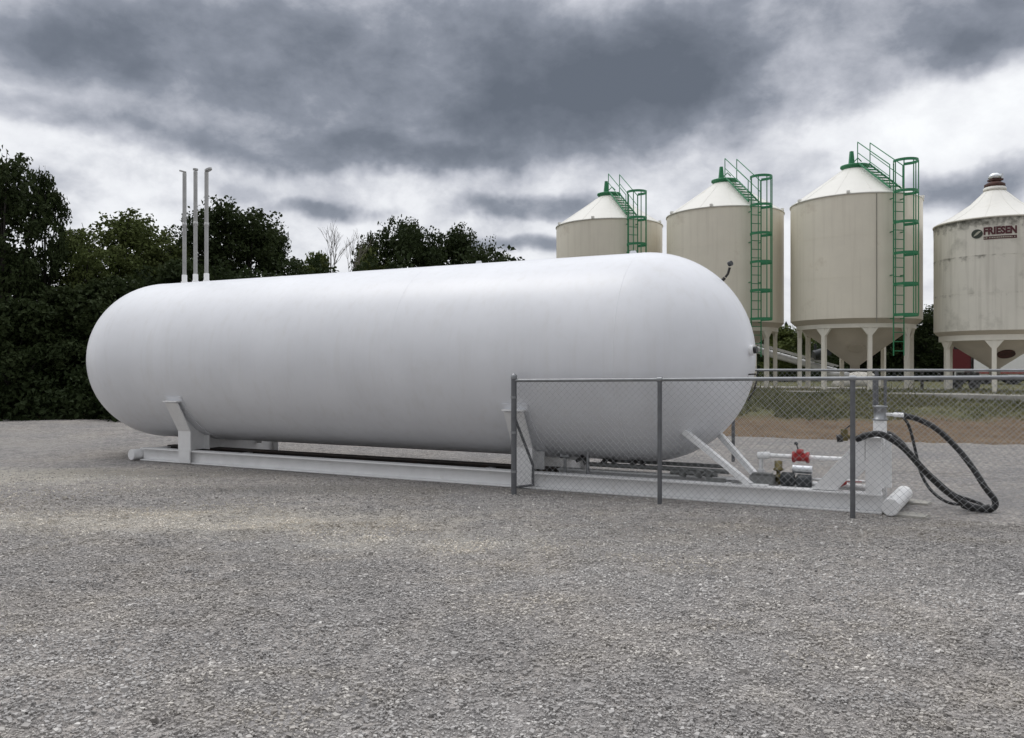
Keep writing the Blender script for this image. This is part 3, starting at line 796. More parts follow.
G0 = W(-4.95, 14.35)
rear = thing('chain_link_fence', 'galvanised chain link fence behind the tank at the foot of the dirt bank', 'fence', G0)
gz = 1.585
sp2 = [0, 2.03, 4.29, 6.55, 8.8]
for i, x in enumerate(sp2): fence_post(EX * x, gz, .03, rear, False)
m = MB(); m.tube([EX * 0 + Z * gz, EX * 8.8 + Z * gz], .021, 12); m.build('top_rail', galv, rear)
for x0, x1 in zip(sp2[:-1], sp2[1:]): chain_mesh(EX * x0, EX * x1, .03, gz, .03, gz, rear)

# ------------------------------------------------------------------ hoses
def spline(pts, n=14):
    pts = [Vector(p) for p in pts]; out = []
    ext = [pts[0] * 2 - pts[1]] + pts + [pts[-1] * 2 - pts[-2]]
    for i in range(1, len(ext) - 2):
        p0, p1, p2, p3 = ext[i - 1:i + 3]
        for k in range(n):
            t_ = k / n
            out.append(.5 * ((2 * p1) + (p2 - p0) * t_ + (2 * p0 - 5 * p1 + 4 * p2 - p3) * t_ ** 2 + (3 * p1 - p0 - 3 * p2 + p3) * t_ ** 3))
    out.append(pts[-1]); return out


def hose(name, label, pix, r, rib=True):
    pts = spline([P(*p) for p in pix], 22)
    for p in pts: p.z = max(p.z, r + .012)
    rr = [r * (1 + (.10 if (i // 1) % 3 == 0 else 0)) for i in range(len(pts))] if rib else r
    c0 = pts[0].copy(); m = MB(); m.tube([p - c0 for p in pts], rr, 14)
    o = m.build(name, black_rubber); o.location = c0
    return tag(o, label, 'hose', 'black hoses looped beside the bulkhead')


hose('loading_hose', 'thick black hose arching highest from the white fitting down to the gravel',
     [(896, 416, 9.62), (904, 417.5, 9.6), (920, 422, 9.65), (938, 432, 9.55), (956, 449, 9.45), (972, 469, 9.32), (985, 489, 9.2), (994, 501, 9.15), (995, 508, 9.15), (988, 512, 9.15), (974, 511, 9.2), (962, 507, 9.3)], .032)
hose('loading_hose', 'thick black hose draped over the bulkhead post from the brass valve to the gravel',
     [(857, 441, 9.1), (862, 439, 9.04), (868, 437, 9.0), (880, 436, 8.96), (893, 442, 8.96), (906, 452, 8.97), (922, 470, 9.0), (938, 486, 9.04), (954, 499, 9.08), (968, 507, 9.1), (982, 511, 9.1), (990, 509, 9.08)], .034)
hose('vapour_hose', 'slim black hose hanging almost straight down across the thicker hoses',
     [(903, 419, 9.72), (908, 426, 9.7), (912, 438, 9.68), (916, 455, 9.66), (921, 475, 9.6), (930, 491, 9.5), (943, 502, 9.4), (955, 506, 9.35), (966, 506, 9.32)], .017, False)
hose('vapour_hose', 'slim black hose running alongside the thick hose over the post',
     [(884, 433, 10.2), (892, 436, 10.1), (902, 444, 9.95), (912, 457, 9.8), (924, 470, 9.7), (938, 483, 9.6), (954, 496, 9.5), (970, 502, 9.45), (981, 506, 9.4), (986, 510, 9.3)], .019, False)


# ------------------------------------------------------------------ hopper bins
def silo(name, label, loc, R0, z_eave, z_cyl, z_foot, z_neck, r_neck, z_tip, nleg, leg0, ladder=None, old=False, vis=0.0):
    t_ = thing(name, label, 'grain bin', loc, 0, 'cream hopper bins beyond the bank')
    zo = loc[2]
    zz = lambda z: z - zo
    body = mat('stained_cream_bin_paint', (.74, .71, .625), .55, var=.07, vscale=.9, stain=((.30, .29, .24), 1.2, .56, .5), streak=((.36, .34, .28), .35)) if old else cream
    m = MB()
    nring = 3 if not old else 3
    prof = [(R0, zz(z_cyl))]
    H = z_eave - z_cyl
    for k in range(1, nring):
        z = z_cyl + H * k / nring
    prof += [(R0, zz(z_eave) - .03)]
    m.lathe(prof, (0, 0, 0), 80); b = m.build('wall', body, t_)
    for k in range(1, nring):
        z = zz(z_cyl + H * k / nring)
        MB().lathe([(R0 - .004, z - .010), (R0 + .003, z - .007), (R0 + .003, z + .007), (R0 - .004, z + .010)], (0, 0, 0), 80, smooth=False).build('wall_seam', body, b)
    # eave rim
    MB().lathe([(R0 - .02, zz(z_eave) - .035), (R0 + .03, zz(z_eave) - .03), (R0 + .03, zz(z_eave) + .01), (R0 - .03, zz(z_eave) + .02)], (0, 0, 0), 80).build('eave_rim', cream_roof if not old else body, t_)
    # roof cone with folded seams
    m = MB(); zr = z_neck
    if old: pr = [(R0 + .02, zz(z_eave) + .012), (R0 * .72, zz(z_eave + (zr - z_eave) * .26)), (R0 * .42, zz(z_eave + (zr - z_eave) * .585)), (r_neck, zz(zr))]
    else: pr = [(R0 + .02, zz(z_eave) + .012), (R0 * .5, zz(z_eave + (zr - z_eave) * (R0 * .5) / (R0 - r_neck))), (r_neck, zz(zr))]
    m.lathe(pr, (0, 0, 0), 80); rf = m.build('roof', cream_roof, t_)
    m = MB()
    for k in range(12):
        a = compass(k * 30 + 9)
        for (r1, z1), (r2, z2) in zip(pr[:-1], pr[1:]): m.bar(a * r1 + Z * (z1 + .004), a * r2 + Z * (z2 + .002), .010, .008)
    m.build('roof_seams', cream_roof, rf)
    # hopper
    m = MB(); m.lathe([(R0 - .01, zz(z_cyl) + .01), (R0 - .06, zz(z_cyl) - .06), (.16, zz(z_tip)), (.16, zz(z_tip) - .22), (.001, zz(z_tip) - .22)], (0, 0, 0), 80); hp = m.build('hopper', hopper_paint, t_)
    # access hatch on the hopper, facing the yard
    a = compass(vis); f = .60; rc = R0 * (1 - f) + .16 * f; zc = zz(z_cyl + (z_tip - z_cyl) * f)
    tdown = (a * (.16 - R0) + Z * (z_tip - z_cyl)).normalized(); side = Z.cross(a).normalized(); nn_ = side.cross(tdown); 
    if nn_.z > 0: nn_ = -nn_
    ring = [a * rc + Z * zc + nn_ * .01 + side * (.26 * math.cos(q)) + tdown * (.20 * math.sin(q)) for q in np.linspace(0, 6.283, 25)[:-1]]
    MB().prism(ring, nn_ * .05).build('hatch', hopper_paint if not old else rust, hp)
    # ring beam and legs
    rl = R0 * .87; zb = z_cyl - .30
    m = MB(); m.lathe([(rl - .08, zz(zb)), (rl + .08, zz(zb)), (rl + .08, zz(zb) + .17), (rl - .08, zz(zb) + .17), (rl - .08, zz(zb))], (0, 0, 0), 80, smooth=False); m.build('ring_beam', cream_frame, t_)
    for k in range(nleg):
        a = compass(leg0 + k * 360 / nleg); sd_ = Z.cross(a)
        m = MB(); m.box(a * rl + Z * ((zz(zb) + zz(z_foot)) / 2), .13, .13, zb - z_foot, (a, sd_, Z)); lg = m.build('leg', cream_frame, t_)
        g = MB()
        for s_ in (-1, 1):
            p = a * (rl + .0) - a * .05; g.prism([p + sd_ * (s_ * .066) + Z * (zz(zb) - .004), p + sd_ * (s_ * .26) + Z * (zz(zb) - .004), p + sd_ * (s_ * .066) + Z * (zz(zb) - .26)], a * .1)
        g.build('gusset', cream_frame, lg)
        MB().box(a * rl + Z * (zz(z_foot) + .012), .28, .28, .02, (a, sd_, Z)).build('base_plate', cream_frame, lg)
    if ladder is not None:
        a = compass(ladder); sd_ = Z.cross(a)        # sd_: to the viewer's right
        rr = R0 + .16; zl0 = zz(z_foot) + 1.15; zl1 = zz(z_eave) + .06
        m = MB()
        for s_ in (-1, 1): m.tube([a * rr + sd_ * (s_ * .19) + Z * zl0, a * rr + sd_ * (s_ * .19) + Z * (zl1 + .82)], .022, 8)
        k = zl0 + .15
        while k < zl1: m.tube([a * rr - sd_ * .19 + Z * k, a * rr + sd_ * .19 + Z * k], .014, 6); k += .30
        for zq in (zl0 + 1.2, zl0 + 2.6, zl0 + 4.0, zl1 - .3):
            for s_ in (-1, 1): m.bar(a * (R0 - .01) + sd_ * (s_ * .19) + Z * zq, a * rr + sd_ * (s_ * .19) + Z * zq, .03, .03)
        m.build('ladder', green, t_)
        cage_parts = thing_cage(t_, a, sd_, rr, zl0 + 1.1, zl1)
        # roof ladder with handrails up to the neck
        pa = a * (R0 + .02) + Z * (zz(z_eave) + .07); pb = a * (r_neck + .12) + Z * (zz(zr) + .02)
        m = MB()
        for s_ in (-1, 1): m.bar(pa + sd_ * (s_ * .2) + Z * .06, pb + sd_ * (s_ * .2) + Z * .06, .035, .05)
        for k in range(9):
            q = pa.lerp(pb, (k + .5) / 9) + Z * .07; m.bar(q - sd_ * .2, q + sd_ * .2, .10, .025)
        m.build('roof_ladder', green, t_)
        m = MB(); 
        for s_ in (-1, 1):
            o_ = sd_ * (s_ * .24); tp = pb + o_ + Z * .78; lo = pa + o_ + a * .02 + Z * .80
            m.tube([pb + o_ + Z * .05, tp - Z * .04, tp, lo, lo - Z * .75], .017, 8)
            m.tube([pb + o_ + Z * .42, pa + o_ + Z * .43], .014, 8)
        m.build('handrail', green, t_)
        m = MB(); m.lathe([(r_neck - .02, zz(zr) - .04), (r_neck + .05, zz(zr) - .03), (r_neck + .05, zz(zr) + .05), (r_neck + .10, zz(zr) + .055), (r_neck + .10, zz(zr) + .11), (.1, zz(zr) + .17), (.001, zz(zr) + .18)], (0, 0, 0), 32)
        nk = m.build('lid_ring', green, t_)
        m = MB(); c_ = -compass(ladder - 60) * (r_neck * .35)
        m.prism([c_ - sd_ * .10 + Z * (zz(zr) + .15), c_ + sd_ * .10 + Z * (zz(zr) + .15), c_ + sd_ * .05 + Z * (zz(zr) + .62), c_ - sd_ * .05 + Z * (zz(zr) + .62)], a * .09)
        m.tube([c_ + sd_ * .05 + Z * (zz(zr) + .2), c_ + sd_ * .28 + Z * (zz(zr) + .42), c_ + sd_ * .42 + Z * (zz(zr) + .30)], .02, 8)
        m.build('lid_lever', green, nk)
        for k in (25, 75, -60, 120):
            ak = compass(ladder + 15 + k); MB().box(ak * (R0 + .0) + Z * (zz(z_eave) + .05), .10, .10, .08, (ak, Z.cross(ak), Z)).build('lifting_lug', cream_roof, t_)
    return t_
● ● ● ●
§ **WHAT IS BEING ASKED**
Please repeat exactly the data above from its first line to the line that contains "return tag(o, label, 'hose', 'black", inclusive, and leave every picture out.

§ **CORRECT ANSWER**
Keep writing the Blender script for this image. This is part 3, starting at line 796. More parts follow.
G0 = W(-4.95, 14.35)
rear = thing('chain_link_fence', 'galvanised chain link fence behind the tank at the foot of the dirt bank', 'fence', G0)
gz = 1.585
sp2 = [0, 2.03, 4.29, 6.55, 8.8]
for i, x in enumerate(sp2): fence_post(EX * x, gz, .03, rear, False)
m = MB(); m.tube([EX * 0 + Z * gz, EX * 8.8 + Z * gz], .021, 12); m.build('top_rail', galv, rear)
for x0, x1 in zip(sp2[:-1], sp2[1:]): chain_mesh(EX * x0, EX * x1, .03, gz, .03, gz, rear)

# ------------------------------------------------------------------ hoses
def spline(pts, n=14):
    pts = [Vector(p) for p in pts]; out = []
    ext = [pts[0] * 2 - pts[1]] + pts + [pts[-1] * 2 - pts[-2]]
    for i in range(1, len(ext) - 2):
        p0, p1, p2, p3 = ext[i - 1:i + 3]
        for k in range(n):
            t_ = k / n
            out.append(.5 * ((2 * p1) + (p2 - p0) * t_ + (2 * p0 - 5 * p1 + 4 * p2 - p3) * t_ ** 2 + (3 * p1 - p0 - 3 * p2 + p3) * t_ ** 3))
    out.append(pts[-1]); return out


def hose(name, label, pix, r, rib=True):
    pts = spline([P(*p) for p in pix], 22)
    for p in pts: p.z = max(p.z, r + .012)
    rr = [r * (1 + (.10 if (i // 1) % 3 == 0 else 0)) for i in range(len(pts))] if rib else r
    c0 = pts[0].copy(); m = MB(); m.tube([p - c0 for p in pts], rr, 14)
    o = m.build(name, black_rubber); o.location = c0
    return tag(o, label, 'hose', 'black hoses looped beside the bulkhead')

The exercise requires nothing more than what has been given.